So is it possible to open or convert a mp3 or jpg file as binary text which can be printed rescanned as a text file and re opened.
Weird question, and not really appropriate to this forum, but okay, I'll bite. Yes and no.
Why yes? Well, as you say, computers are binary. If you have a jpeg that is 50 kb in size, that translates to 50 x 1024 bytes, and each byte is made up of 8 bits, where a bit is simply a one or a zero. Thus, your 50 kb jpeg file would be made of about 409,600 ones/zeros. A 50 kb jpeg is something you might find on a web site... something large and photographic in nature, such as the images from my 8 megapixel camera, are closer to 3-4 Mb (25,165,824-33,554,432 ones/zeros). An mp3 could easily be larger still.
This brings us to the no. A very simple and small 50 kb jpeg file, converted into binary and printed onto paper, would be many pages. In a 9-point font with the smallest margins allowed by my printer, I could have fit slightly more than 8,200 ones on a page. (Zeros are wider, so the average per page would probably be lower for mixed ones/zeros.) That means your 50 kb jpeg would take up 50 pages (or 25 front and back). A photo from my camera could take more than 4,000 pages, not to mention a large mp3! Not at all practical.
Further, you talk about scanning and converting back to binary, which would presumably involve a scanner with a sheet feeder and some OCR software to convert the scanned page image into text. This would be extremely time-consuming, and would probably involve a significant amount of error introduced into the data in the OCR software.

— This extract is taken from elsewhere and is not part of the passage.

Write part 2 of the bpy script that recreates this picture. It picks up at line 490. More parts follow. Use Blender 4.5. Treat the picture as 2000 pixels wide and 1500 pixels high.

So, for your idea about people using paper to store data... not very likely at all for this kind of data. Of course, remember that people actually
did once store data on paper... boxes of punch cards! (Don't drop the box... card order matters!) Of course, most of the data being stored this way was program code that, if written out in a modern programming language, might take a couple pages.